Under Andy Beattie, Huddersfield Town took Division Two by the scruff of the neck – and shook it. During 1952/53 Town and Sheffield United left the rest behind with United eventually pipping Town for the title by two points as both Yorkshire clubs gained promotion. Along the way Huddersfield had also recorded an 8-2 thrashing of Everton, a 6-0 beating of Barnsley, and 5-0 wins over Lincoln City and Southampton. Incredibly the entire defence of Jack Wheeler, Ron Staniforth, Laurie Kelly, Bill McGarry, Don McEvoy and Len Quested played in every fixture, as did winger Vic Metcalfe. For good measure 30 goal top scoring centre forward Jimmy Glazzard missed only one match as Town gained an immediate return to the top flight.
Andy Beattie also had the honour of becoming Scotland’s first manager although his brief tenure was something of a farce. In the middle of the 1954 World Cup held in Switzerland, Scotland’s first entry into the competition, he resigned after not unreasonably claiming his four game stint with a squad of only 11 players placed him in an impossible situation!
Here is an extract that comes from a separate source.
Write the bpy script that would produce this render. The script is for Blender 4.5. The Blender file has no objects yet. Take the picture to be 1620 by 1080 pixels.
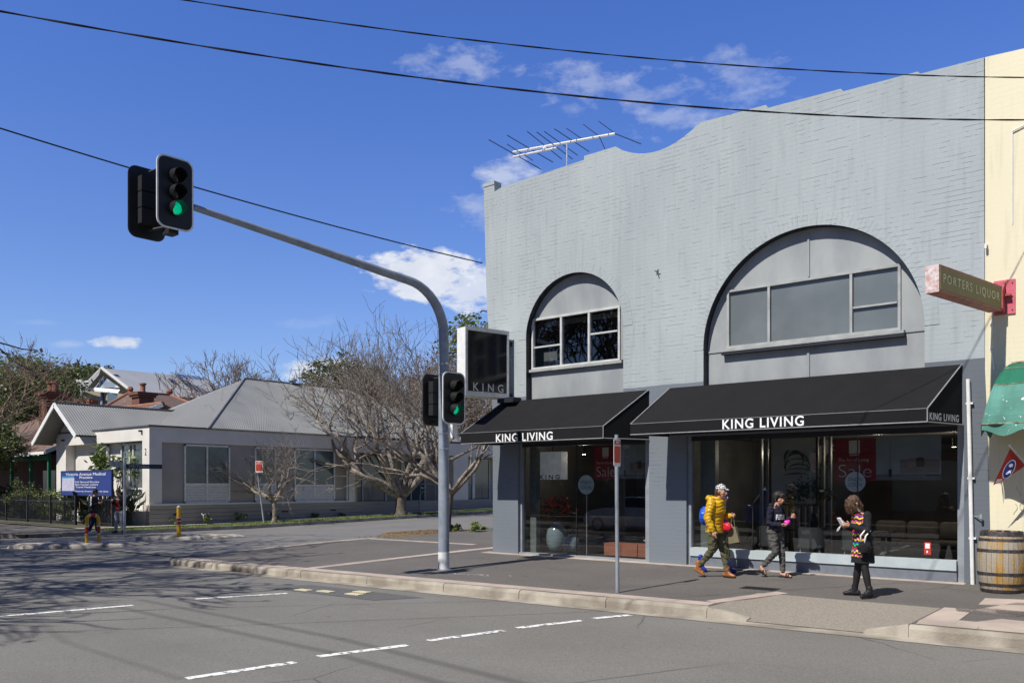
import bpy, bmesh, math, random
from math import sin, cos, pi, radians, sqrt, atan2
from mathutils import Vector, Matrix, noise
from mathutils.geometry import tessellate_polygon
D = bpy.data; C = bpy.context; COL = C.scene.collection

# ------------------------------------------------------------------ camera
CAM = (14.212, -16.114, 1.65); FPX = 1380.0; CXP = 810.0; HYP = 767.0
TH = atan2(1635, FPX)
FW = (-cos(TH), sin(TH)); RT = (sin(TH), cos(TH))
cd = D.cameras.new('camera'); cam = D.objects.new('camera', cd); COL.objects.link(cam)
cam.location = CAM
cam.rotation_euler = (radians(90), 0, atan2(-FW[0], FW[1]))
cd.sensor_width = 36; cd.lens = 36 * FPX / 1620
cd.shift_y = (HYP - 540) / 1620; cd.clip_end = 3000; cd.clip_start = 0.1
C.scene.camera = cam

def ray(px, py):
    a = (px - CXP) / FPX; b = (HYP - py) / FPX
    return Vector((FW[0] + a * RT[0], FW[1] + a * RT[1], b))
def at(px, py, d): return Vector(CAM) + ray(px, py) * d       # point at real depth d (m)
def onY(px, py, y):
    r = ray(px, py); return Vector(CAM) + r * ((y - CAM[1]) / r.y)
def onX(px, py, x):
    r = ray(px, py); return Vector(CAM) + r * ((x - CAM[0]) / r.x)

# ------------------------------------------------------------------ light
SUN = Vector((-0.15, -1.0, 1.17)).normalized()                  # towards the sun
w = D.worlds.new('World'); C.scene.world = w; w.use_nodes = True
nt = w.node_tree; N = nt.nodes; L = nt.links; N.clear()
sky = N.new('ShaderNodeTexSky'); sky.sky_type = 'NISHITA'; sky.sun_disc = False
sky.sun_elevation = math.asin(SUN.z); sky.sun_rotation = atan2(SUN.x, SUN.y)
sky.air_density = 1.0; sky.dust_density = 0.2; sky.ozone_density = 2.0; sky.altitude = 60
tc = N.new('ShaderNodeTexCoord')
def wm(op, a, b=None, clamp=False):
    n = N.new('ShaderNodeMath'); n.operation = op; n.use_clamp = clamp
    for i, x in enumerate((a, b)):
        if x is None: continue
        if isinstance(x, (int, float)): n.inputs[i].default_value = x
        else: L.new(x, n.inputs[i])
    return n.outputs[0]
def wv(op, a, b):
    n = N.new('ShaderNodeVectorMath'); n.operation = op
    L.new(a, n.inputs[0])
    if isinstance(b, (tuple, Vector)): n.inputs[1].default_value = tuple(b)
    else: L.new(b, n.inputs[1])
    return n.outputs['Value'] if op == 'DOT_PRODUCT' else n.outputs[0]
nz = N.new('ShaderNodeTexNoise'); nz.inputs['Scale'].default_value = 9; nz.inputs['Detail'].default_value = 9; nz.inputs['Roughness'].default_value = .62
L.new(tc.outputs['Generated'], nz.inputs['Vector'])
nz2 = N.new('ShaderNodeTexNoise'); nz2.inputs['Scale'].default_value = 30; nz2.inputs['Detail'].default_value = 8; nz2.inputs['Roughness'].default_value = .6
mp = N.new('ShaderNodeMapping'); mp.inputs['Scale'].default_value = (1, 1, 2.2); L.new(tc.outputs['Generated'], mp.inputs['Vector']); L.new(mp.outputs[0], nz2.inputs['Vector'])
nf = wm('SUBTRACT', nz.outputs['Fac'], .5)
# (px, py, half width, half height, density, softness, noise weight)
CL = [(670, 436, 92, 46, 1.0, .38, 1.5), (745, 455, 60, 36, .85, .4, 1.5), (800, 280, 58, 30, .62, .7, 1.7), (757, 332, 46, 28, .36, .8, 1.7),
      (190, 541, 42, 11, .9, .5, 1.3), (728, 104, 75, 26, .34, .9, 2.6), (660, 94, 40, 12, .3, .9, 2.4), (935, 132, 75, 32, .34, .9, 2.6),
      (1010, 152, 62, 18, .28, .9, 2.4), (1062, 186, 75, 28, .32, .9, 2.6), (1160, 122, 85, 45, .26, 1.0, 3.0), (905, 172, 22, 14, .25, .9, 2),
      (105, 545, 26, 7, .25, .8, 1.4), (520, 588, 70, 26, .8, .5, 1.6), (55, 510, 40, 6, .1, .9, 1.4), (500, 510, 60, 12, .12, .9, 1.6)]
tot = None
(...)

Shortly afterwards they were hammered 7-0 by Uruguay and were knocked out of the tournament.
Back in Division One, Beattie’s team then continued the charge despite being wracked by injury, and eventually finished in a very creditable third place. They were just two points behind runners-up West Bromwich Albion and six behind champions Wolverhampton Wanderers. This remains Huddersfield’s highest finish in the Football League since World War Two, yet a decline was soon to set in. 1954/55 saw them slip down to 12th spot, despite a run to the FA Cup quarterfinals, and Beattie offered to resign that August only to be persuaded to stay on. At this point Town appointed the legendary Bill Shankly to assist Beattie, the two men having been former team-mates at Preston North End years earlier, but relegation was again around the corner.
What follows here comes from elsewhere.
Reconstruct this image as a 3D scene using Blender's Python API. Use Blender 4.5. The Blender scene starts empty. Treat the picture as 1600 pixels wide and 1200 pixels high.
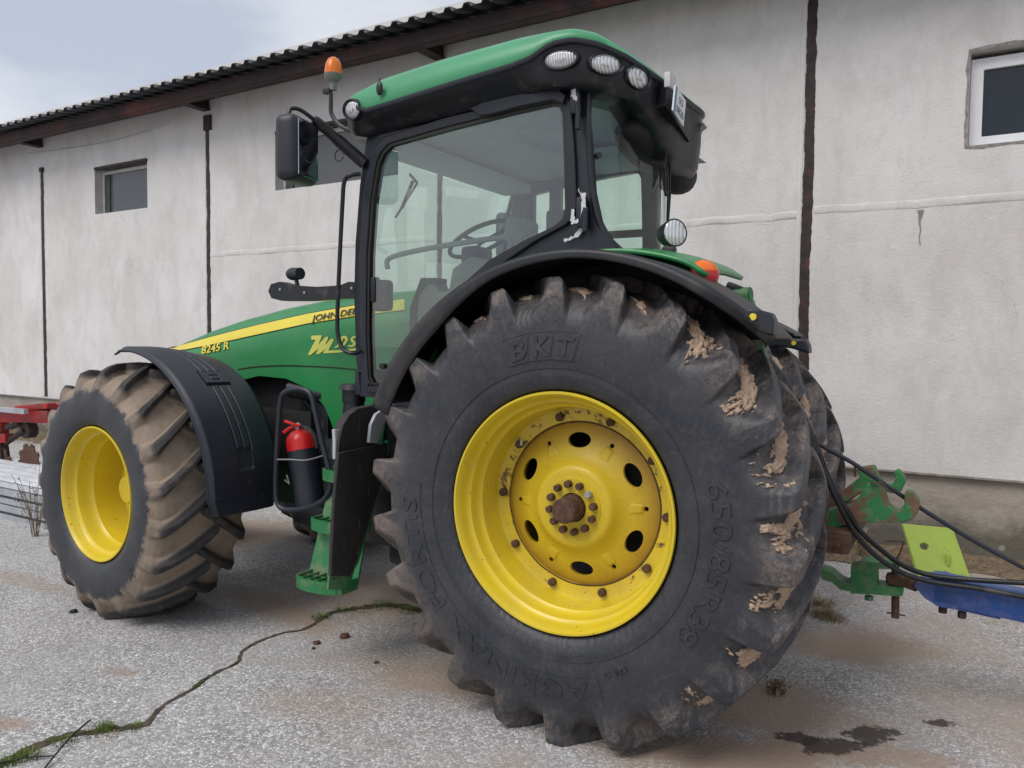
import bpy, bmesh, math, random
from mathutils import Vector, Matrix, noise
from mathutils.geometry import tessellate_polygon
random.seed(7)
sc = bpy.context.scene
COL = sc.collection
pi = math.pi
# ------------------------------------------------------------ camera (solved from the photograph)
CX, CY, CZ, YAW, PIT, ROL, F = 1.4663, -3.0163, 1.6853, -0.5104, -0.0527, 0.0107, 1261.47
fw = Vector((math.sin(YAW)*math.cos(PIT), math.cos(YAW)*math.cos(PIT), math.sin(PIT)))
r_ = Vector((math.cos(YAW), -math.sin(YAW), 0)); u_ = r_.cross(fw)
CR = r_*math.cos(ROL)+u_*math.sin(ROL); CU = u_*math.cos(ROL)-r_*math.sin(ROL)
CAM = Vector((CX, CY, CZ))
cd = bpy.data.cameras.new('camera'); cam = bpy.data.objects.new('camera', cd); COL.objects.link(cam)
cd.sensor_width = 36; cd.lens = F/1600*36; cd.clip_end = 2000; cd.clip_start = .05
m = Matrix((CR, CU, -fw)).transposed().to_4x4(); m.translation = CAM; cam.matrix_world = m
sc.camera = cam
# surveying helpers: where the sight line of a photo point meets a known real plane
def ray(px, py): return fw+CR*((px-800)/F)-CU*((py-600)/F)
def Y(px, py, y): d = ray(px, py); return CAM+d*((y-CY)/d.y)
def XP(px, py, x): d = ray(px, py); return CAM+d*((x-CX)/d.x)
def ZP(px, py, z=0.): d = ray(px, py); return CAM+d*((z-CZ)/d.z)
WA, WD = -0.0503, 4.3267
WN = Vector((math.sin(WA), -math.cos(WA), 0)); WT = Vector((math.cos(WA), math.sin(WA), 0)); W0 = Vector((0, WD, 0))
def W(px, py, o=0.):
    d = ray(px, py); P = CAM+d*((W0+WN*o-CAM).dot(WN)/d.dot(WN)); return (P-W0).dot(WT), P.z
def wl(s, o, z): return Vector((s, -o, z))      # building-local point: along wall, out of wall, up
GZ = -0.012
# ------------------------------------------------------------ materials
def lin(c):
    return tuple((v/12.92 if v <= .04045 else ((v+.055)/1.055)**2.4) for v in c)
class Mat:
    def __init__(s, name):
        s.m = bpy.data.materials.new(name); s.m.use_nodes = True
        s.nt = s.m.node_tree; s.nt.nodes.clear()
        s.out = s.n('ShaderNodeOutputMaterial'); s.b = s.n('ShaderNodeBsdfPrincipled')
        s.l(s.b.outputs[0], s.out.inputs[0]); s.tc = s.n('ShaderNodeTexCoord')
    def n(s, t, **k):
        x = s.nt.nodes.new(t)
        for a, v in k.items(): setattr(x, a, v)
        return x
    def l(s, a, b): s.nt.links.new(a, b)
    def noise(s, sc_=5, det=6, rough=.6, vec=None, scale3=None, dist=0):
        n = s.n('ShaderNodeTexNoise'); n.inputs['Scale'].default_value = sc_; n.inputs['Detail'].default_value = det
        n.inputs['Roughness'].default_value = rough; n.inputs['Distortion'].default_value = dist
        v = vec or s.tc.outputs['Object']
        if scale3:
            mp = s.n('ShaderNodeMapping'); mp.inputs['Scale'].default_value = scale3; s.l(v, mp.inputs[0]); v = mp.outputs[0]
        s.l(v, n.inputs['Vector']); return n.outputs['Fac']
    def ramp(s, fac, a, b, ca=(0, 0, 0), cb=(1, 1, 1)):
        r = s.n('ShaderNodeValToRGB'); r.color_ramp.elements[0].position = a; r.color_ramp.elements[1].position = b
        r.color_ramp.elements[0].color = (*ca, 1); r.color_ramp.elements[1].color = (*cb, 1)
        s.l(fac, r.inputs[0]); return r.outputs[0]
    def mix(s, fac, a, b, mode='MIX'):
        x = s.n('ShaderNodeMix', data_type='RGBA', blend_type=mode)
        for v, i in ((fac, 0), (a, 6), (b, 7)):
            if hasattr(v, 'is_output') or isinstance(v, bpy.types.NodeSocket): s.l(v, x.inputs[i])
            elif i == 0: x.inputs[0].default_value = v
            else: x.inputs[i].default_value = (*v, 1)
        return x.outputs[2]
    def math(s, op, a, b=0., clamp=False):
        x = s.n('ShaderNodeMath', operation=op); x.use_clamp = clamp
        for i, v in enumerate((a, b)):
            if isinstance(v, bpy.types.NodeSocket): s.l(v, x.inputs[i])
            else: x.inputs[i].default_value = v
        return x.outputs[0]
    def col(s, c):
        if isinstance(c, bpy.types.NodeSocket): s.l(c, s.b.inputs['Base Color'])
        else: s.b.inputs['Base Color'].default_value = (*c, 1)
    def rough(s, c):
        if isinstance(c, bpy.types.NodeSocket): s.l(c, s.b.inputs['Roughness'])
        else: s.b.inputs['Roughness'].default_value = c
    def bump(s, h, st=.3, d=.01):
        b = s.n('ShaderNodeBump'); b.inputs['Strength'].default_value = st; b.inputs['Distance'].default_value = d
        s.l(h, b.inputs['Height']); s.l(b.outputs[0], s.b.inputs['Normal'])
    def sep(s, v=None):
        x = s.n('ShaderNodeSeparateXYZ'); s.l(v or s.tc.outputs['Object'], x.inputs[0]); return x.outputs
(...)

Huddersfield struggled in vain to avoid the drop, in a season that saw the emergence of future England full-back Ray Wilson, and they succumbed to the inevitable ironically with Sheffield United, the side with whom they had been promoted three years before. Beattie said the club had become “overloaded with players past their peak” and at last resigned in November 1956 as he felt he had taken the team as far as he could. Bill Shankly was thus left in charge as Beattie sought out a new career as a sub-postmaster at Penwortham, Preston, where he could spend more time with his wife and four children. However, football had been his life and in May 1958 he answered the call to manage Carlisle United where he stayed until moving to top-flight Nottingham Forest two years later. By March 1959 he was once again managing Scotland but resigned in November 1960 because of his commitments with Forest.
His next stop was at Plymouth Argyle where he helped stave off relegation from Division Two in 1963/64 but his next job was to end in disaster. Appointed caretaker manager at Wolverhampton Wanderers in November 1964 his side was relegated from Division One that season and he was then fired after Wolves crashed 9-3 at Southampton the following September. After a stint scouting for Brentford, Beattie’s next port of call was Notts County who made him ‘advisor’ to Peter Doherty in December 1965. In March 1967 County made him general manager where he remained until joining John Harris at Sheffield United as assistant manager in October 1967, and before retiring he also held coaching or scouting positions with both Walsall and Liverpool.
Andy Beattie died aged 70 on September 20th 1983.